4. Australian Carnage (2023)
La plus récente sortie de cet ensemble, et le dernier enregistrement en date. Comme pour l’album Carnage, (2021), ce live est signé Nick Cave et Warren Ellis, qui s’y montrent au meilleur de leur bromance. Nick, affable et en verve, semble prendre beaucoup de plaisir à revenir sur ses terres australiennes, pour y présenter à la fois les titres de ce dernier opus en date (dont le monumental White Elephant), nombre d’extraits du chef-d’œuvre Ghosteen (incroyable Hollywood et son quart d’heure in extenso), un enchaînement Waiting For You/I Need You terrassant d’émotion violente, mais aussi une reprise inattendue de T-Rex (Cosmic Dancer en version mélancolique) et un Breathless qui fait exulter le cœur. Des larmes à la joie, cette paire-là sait décidément tout faire.
3. The Abattoir Blues Tour (2007)
Comme le double album studio dont il est le pendant (le fabuleux et sous-estimé Abattoir Blues/The Lyre of Orpheus de 2004), ce live est scindé en deux disques. Nick Cave est un storyteller de premier ordre et maîtrise l’art subtil du séquençage. Zigzagant entre les sets (Paris, Munich, Düsseldorf entre autres), l’ensemble offre un portrait cohérent du travail du groupe saisi à un moment de bascule (la montée en puissance de Warren Ellis) et surtout en pleine poussée de blues, de soul et de gospel (les chœurs du phénoménal O Children), mâtinés de pop vintage (Breathless) et de confessions brûlantes (Babe, You Turn Me On). Efficace, incandescent, imparable.
2. Live Seeds (1993)
Des Bad Seeds de l’époque canonique, celle qui commence dans la rage gothique et culminera une première fois peu après avec le succès public de Murder Ballads en 1996, il n’existe que peu de témoignages discographiques publics officiels, sinon ce Live Seeds ouvert par l’immarcescible Mercy Seat – et qui offre à peu près tout ce qu’on pourrait demander à cette formation sans pareil. La foi brûlante dans le rock’n’roll qui découle du trône du King pour se déverser dans un torrent électrique (Tupelo), la splendeur absolue de ballades chavirantes (The Ship Song, pour l’éternité), et au bout du conte, toute l’histoire outlaw de l’occident narrée par un Australien frénétique.

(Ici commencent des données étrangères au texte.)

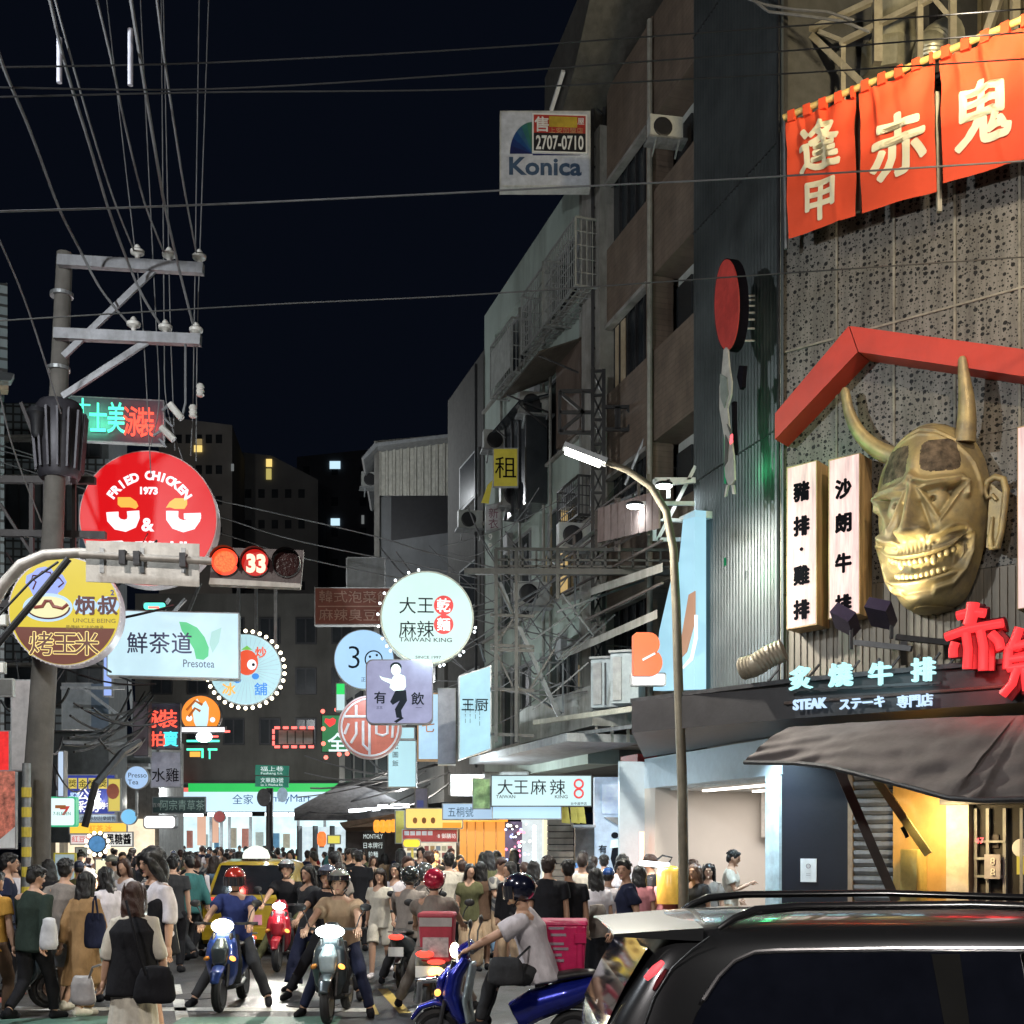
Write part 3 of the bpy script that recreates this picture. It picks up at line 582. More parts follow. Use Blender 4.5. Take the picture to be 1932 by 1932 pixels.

1. Idiot Prayer : Nick Cave Alone at Alexandra Palace (2020)
Choix difficile, presque paradoxal, que de faire trôner tout en haut de cette liste un disque live enregistré sans public, par un Nick Cave absolument seul, derrière son piano et loin du tumulte de l’électricité, loin des chocs intensifs et des grands moments de communion. Mais dans cette prière idiote est dite la quintessence de l’âme cavienne, celle qui insuffle sa vibration intime à ses plus beaux disques : Ghosteen (2019) et The Boatman’s Call (1997), deux albums qui donnent à ce récital sa colonne vertébrale – autour de laquelle se déploie, dans l’épure, une intimité grandiose. Titre inédit (Euthanasia, superbe), morceau de Grinderman (Palaces of Moctezuma, un des joyaux ultimes de tout le corpus) et ballades indélébiles s’enchaînent magnifiés par un son comme venu des cieux, si humain pourtant. Un choix étrange ? Non, finalement une évidence.
Australian Carnage – Live at the Sydney Opera House (Goliath Records/Awal). Sorti depuis le 25 août (version digitale intégrale), sortie le 1er décembre en vinyle 8 titres.